Ideological Foundations of Apartheid

For Hendrik F. Verwoerd, Native Minister and one of the intellectual fathers of the National Party, apartheid is a solution to what he perceived to be a flawed social policy responsible for ensuring a future of strife and internal combustion between the races.  In a 1950 speech elucidating the new apartheid policy (Williams 252) the minister first begins by examining the current social climate, asserting that the violence and contention becoming inflamed in “intermingled communities” is the result of a immutable divide between black and white, and that further intermingling, will only intensify the conflict. Verwoerd finally concludes that “Neither for the European ,nor for the Bantu… can this…tension and conflict, be an ideal future” (252) and so outlines a policy of physical division of the Union, so that the Africans return to their traditional native sectors while the whites remain in their own settlements, while it is instructed that neither grouping will attempt to dominate or exploit the other.
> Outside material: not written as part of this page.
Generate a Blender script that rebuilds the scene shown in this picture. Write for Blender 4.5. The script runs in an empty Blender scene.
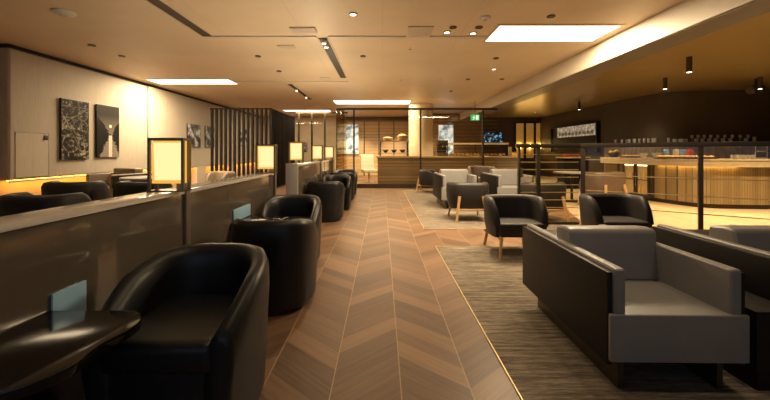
import bpy, bmesh, math, random
from mathutils import Vector, Matrix
random.seed(7)
S = bpy.context.scene
COL = S.collection
PI = math.pi
R = math.radians

# ------------------------------------------------------------------ camera, world, exposure
FPX, HCAM, VX, VY = 330.0, 1.2, 382.0, 152.0          # focal length in px (770 wide), eye height, vanishing point
cd = bpy.data.cameras.new('camera'); cam = bpy.data.objects.new('camera', cd); COL.objects.link(cam)
cd.sensor_width = 36; cd.lens = FPX / 770 * 36
cam.location = (0, 0, HCAM); cam.rotation_euler = (PI / 2, 0, 0)
cd.shift_x = (385 - VX) / 770; cd.shift_y = (VY - 200) / 770
cd.clip_start = .05; cd.clip_end = 100
S.camera = cam
W = bpy.data.worlds.new('world'); S.world = W; W.use_nodes = True
W.node_tree.nodes['Background'].inputs[0].default_value = (.42, .62, 1, 1)
W.node_tree.nodes['Background'].inputs[1].default_value = .9
S.view_settings.view_transform = 'Standard'; S.view_settings.look = 'None'
S.view_settings.exposure = 0.0; S.view_settings.gamma = 1.0; S.view_settings.use_curve_mapping = False
S.cycles.use_denoising = True
S.cycles.max_bounces = 8; S.cycles.diffuse_bounces = 4; S.cycles.glossy_bounces = 4
S.cycles.transparent_max_bounces = 16; S.cycles.sample_clamp_indirect = 4
S.cycles.caustics_reflective = False; S.cycles.caustics_refractive = False

WARM = (1.0, .77, .47)
AMBER = (1.0, .36, .04)
def light_slot(name, x0, x1, y0, y1, power, z=2.985, color=WARM):
    l = bpy.data.lights.new(name, 'AREA'); l.shape = 'RECTANGLE'; l.size = abs(x1 - x0); l.size_y = abs(y1 - y0)
    l.energy = power; l.color = color
    o = bpy.data.objects.new(name, l); o.location = ((x0 + x1) / 2, (y0 + y1) / 2, z); COL.objects.link(o)
    return o
def spot(x, y, power, z=2.93, ang=75, tgt=None, color=WARM, blend=.7, r=.04):
    l = bpy.data.lights.new('spot_beam', 'SPOT'); l.energy = power; l.color = color; l.spot_size = R(ang); l.spot_blend = blend
    l.shadow_soft_size = r
    o = bpy.data.objects.new('spot_beam', l); o.location = (x, y, z); COL.objects.link(o)
    if tgt:
        d = Vector(tgt) - o.location; o.rotation_euler = d.to_track_quat('-Z', 'Y').to_euler()
    return o
HC = 3.0          # main ceiling
# daylight slots in the ceiling
light_slot('ceiling_slot_beam', 1.7, 3.37, 4.72, 5.32, 190)
light_slot('ceiling_slot_beam', -5.8, -3.85, 8.18, 8.68, 260)
light_slot('ceiling_slot_beam', -1.65, .95, 11.5, 12.3, 200)
light_slot('ceiling_slot_beam', -4.2, -2.3, 14.1, 14.6, 160)
# spots at downlights, others added without fittings to brighten corridor, lounges, buffet room, bar
for (x, y, p) in [(-.38, 4.3, 130), (-.1, 7.2, 190), (-.1, 9.8, 230), (1.05, 4.95, 120), (1.3, 5.4, 380),
                  (2.1, 6.5, 240), (1.7, 8.4, 190), (.35, 2.2, 36), (1.5, 2.6, 45), (2.2, 1.0, 26), (-.2, 1.1, 20),
                  (-4.2, 6.9, 60), (-3.4, 4.6, 40), (-4.2, 3.2, 30), (-4.8, 11.9, 160),
                  (-.8, 13.0, 220), (1.9, 10.3, 150), (-1.2, 15.6, 500), (.6, 15.6, 500), (.4, 11.8, 250), (2.9, 11.35, 420), (2.6, 14.2, 250), (4.3, 12.0, 300),
                  (5.2, 9.6, 320), (4.6, 6.9, 240), (5.6, 5.3, 450), (7.0, 5.3, 520), (8.6, 5.3, 450), (7.2, 7.4, 200), (8.4, 7.2, 200), (6.6, 13.0, 250), (7.3, 9.7, 70)]:
    spot(x, y, p, ang=100, z=2.92)

# ------------------------------------------------------------------ helpers
def PX(px, d): return (px - VX) * d / FPX
def PZ(py, d): return HCAM - (py - VY) * d / FPX
def at(px, py, z=0.0):
    d = FPX * (HCAM - z) / (py - VY)
    return PX(px, d), d
def link(o, parent=None):
    COL.objects.link(o)
    if parent is not None: o.parent = parent
    return o
class MB:
    def __init__(s): s.bm = bmesh.new()
    def box(s, x0, x1, y0, y1, z0, z1, rot=None, piv=None):
        c = Vector(((x0 + x1) / 2, (y0 + y1) / 2, (z0 + z1) / 2))
        m = Matrix.Translation(c) @ Matrix.Diagonal((abs(x1 - x0), abs(y1 - y0), abs(z1 - z0), 1))
        if rot is not None:
            p = Vector(piv) if piv is not None else c
            m = Matrix.Translation(p) @ rot.to_4x4() @ Matrix.Translation(-p) @ m
        bmesh.ops.create_cube(s.bm, size=1, matrix=m); return s
    def tube(s, p0, p1, r0, r1=None, n=12):
        p0, p1 = Vector(p0), Vector(p1); r1 = r0 if r1 is None else r1
        d = p1 - p0; L = d.length
        m = Matrix.Translation((p0 + p1) / 2) @ d.to_track_quat('Z', 'Y').to_matrix().to_4x4()
        bmesh.ops.create_cone(s.bm, cap_ends=True, segments=n, radius1=r0, radius2=r1, depth=L, matrix=m); return s
    def lathe(s, prof, c=(0, 0, 0), n=24):
        rings = []
        for (r, z) in prof:
            rings.append([s.bm.verts.new((c[0] + max(r, 1e-4) * math.cos(2 * PI * k / n), c[1] + max(r, 1e-4) * math.sin(2 * PI * k / n), c[2] + z)) for k in range(n)])
        for a, b in zip(rings, rings[1:]):
            for k in range(n): s.bm.faces.new((a[k], a[(k + 1) % n], b[(k + 1) % n], b[k]))
        s.bm.faces.new(rings[0][::-1]); s.bm.faces.new(rings[-1]); return s
    def prism(s, poly, z0, z1):
        a = [s.bm.verts.new((x, y, z0)) for x, y in poly]; b = [s.bm.verts.new((x, y, z1)) for x, y in poly]
        n = len(poly)
        s.bm.faces.new(a[::-1]); s.bm.faces.new(b)
        for k in range(n): s.bm.faces.new((a[k], a[(k + 1) % n], b[(k + 1) % n], b[k]))
        return s
    def prism_x(s, poly, x0, x1):          # poly in (y, z)
        a = [s.bm.verts.new((x0, y, z)) for y, z in poly]; b = [s.bm.verts.new((x1, y, z)) for y, z in poly]
        n = len(poly)
        s.bm.faces.new(a); s.bm.faces.new(b[::-1])
        for k in range(n): s.bm.faces.new((a[(k + 1) % n], a[k], b[k], b[(k + 1) % n]))
        return s
    def loft(s, rings, caps=True):
        vr = [[s.bm.verts.new(p) for p in r] for r in rings]; n = len(vr[0])
        for a, b in zip(vr, vr[1:]):
            for k in range(n): s.bm.faces.new((a[k], a[(k + 1) % n], b[(k + 1) % n], b[k]))
        if caps: s.bm.faces.new(vr[0][::-1]); s.bm.faces.new(vr[-1])
        return s
    def ball(s, c, rx, ry, rz, n=12):
        m = Matrix.Translation(c) @ Matrix.Diagonal((rx, ry, rz, 1))
        bmesh.ops.create_uvsphere(s.bm, u_segments=n, v_segments=max(6, n * 2 // 3), radius=1, matrix=m); return s
    def build(s, name, mat, parent=None, bevel=0, seg=2, smooth=True, ang=35, taper=None):
        bm = s.bm
        bmesh.ops.recalc_face_normals(bm, faces=bm.faces)
        if bevel:
            ed = [e for e in bm.edges if len(e.link_faces) == 2 and e.calc_face_angle(0) > R(30)]
            bmesh.ops.bevel(bm, geom=ed, offset=bevel, segments=seg, profile=.6, affect='EDGES', clamp_overlap=True)
        if taper:
            for v in bm.verts: v.co = taper(v.co)
        if smooth:
            for f in bm.faces: f.smooth = True
            for e in bm.edges:
                if len(e.link_faces) == 2 and e.calc_face_angle(0) > R(ang): e.smooth = False
        me = bpy.data.meshes.new(name); bm.to_mesh(me); bm.free()
        if mat: me.materials.append(mat)
        return link(bpy.data.objects.new(name, me), parent)
def tag(o, label=None, cat=None, group=None, kind=None):
    if label: o['label'] = label
    if cat: o['category'] = cat
    if group: o['group'] = group
    if kind: o['kind'] = kind
    return o
def thing(name, label, cat, loc=(0, 0, 0), rz=0, group=None):
    o = bpy.data.objects.new(name, None); COL.objects.link(o); o.empty_display_size = .1
    o.location = loc; o.rotation_euler = (0, 0, rz)
    return tag(o, label, cat, group)
def struct(mb, name, mat, **k): return tag(mb.build(name, mat, **k), kind='structure')
def copy_tree(o, parent=None):
    c = o.copy(); COL.objects.link(c)
    if parent is not None: c.parent = parent
    for ch in list(o.children): copy_tree(ch, c)
    return c
def dup(o, loc, rz=0, label=None, scale=None, group=None):
    c = copy_tree(o); c.location = loc; c.rotation_euler = (0, 0, rz)
    if label: c['label'] = label
    if group: c['group'] = group
    if scale: c.scale = scale if isinstance(scale, tuple) else (scale,) * 3
    return c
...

Verwoerd argues that tension and conflict would continue to mount as intermingling continues because the “Bantu” would eventually aspire to an egalitarian status in political, economic and social life. While the author does not say so explicitly, it is implied that this is an absurd demand (253) which will only result in eventual African insurrection against the white population. Following this classical Afrikaner sentiment, a perception of non-whites as being a detriment, drain and danger to the whites, removal is the only solution, in order to “provide the two population groups with opportunities for the full development of their respective powers and ambitions without coming into conflict.” (253)

The outcome of this ideology was the creation of ten autonomous “Bantustans” through the 1951 Bantu Self-Government Act, affording to the natives autonomous sovereignty over traditional tribal lands and transferring their citizenship from the greater country to only that of their particular tribal affiliation, effectively disenfranchising the nonwhite population from South African political life.

In response to apartheid was a great measure of internal resistance. The African National Congress, a Marxist movement calling for mass mobilization against the white government, although predating the era of legislated separation, by 1949 had rallied the greater support of the African population and began to systematically institute campaigns of civil disobedience, protest and uprising.  In 1952 the African National Congress combined efforts with other emerging resistance movements, namely the South African Indian Congress and Coloured People’s Congress, through the “Programme of Action” staged countrywide mass demonstrations against apartheid legislation, sparking widespread civil unrest. The government responded with police brutality, mass arrest, and new legislation including the Unlawful Organisations Act, the Suppression of Communism Act, the Public Safety Act and the Criminal Procedures Act – laws aimed at making further civil disobedience impossible.

In 1955 the Freedom Charter was proposed by the African National Congress at Kliptown, calling for an egalitarian and free democracy, without considerations of race and ethnicity. While the congress was brutally dissolved by South African police and many of its delegates imprisoned on charges of treason, the authorities were too late in that the historic document had already been publically recited and confirmed by those present, inspiring a fire of stubborn resistance which would continue up until the final disintegration of apartheid during the 1990s.